Monday, October 12, 2015

Truest statement of the week II

With considerable help from the corporate media, the Obama administration is claiming much of the credit for the pending release of about 6,000 federal prison inmates, most of them convicted under the now-defunct statute that mandated 100-to-1 penalties for possession and sale of crack cocaine, versus the powdered kind preferred by whites. In reality, Obama’s Justice Department has fought since 2011 to prevent most of these same, overwhelmingly Black inmates from being set free under the terms of the Fair Sentencing Act of 2010. Attorney General Eric Holder successfully argued against retroactive application of the new law, thus condemning the roughly 6,000 federal prisoners convicted under the old statute to serve out their draconian sentences, or to apply for individual review.
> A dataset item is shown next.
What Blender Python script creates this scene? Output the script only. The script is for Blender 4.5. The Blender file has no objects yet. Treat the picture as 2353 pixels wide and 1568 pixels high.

Ever since, the Justice Department has given thumbs-up or thumbs-down to a steady stream of inmates seeking to prove their individual qualifications for release.
It is, therefore, a revision of history – a lie! – to describe the large, one-time, upcoming prisoner release, scheduled to take place between October 30 and November 2, as an Obama administration “initiative.” The administration’s consistent purpose has been to resist the growing, bipartisan consensus to dramatically reduce prison numbers.

-- Glen Ford, "Obama's Justice: Holder Fought Prisoner Release, Lynch Backtracks on Killer Cops" (Black Agenda Report).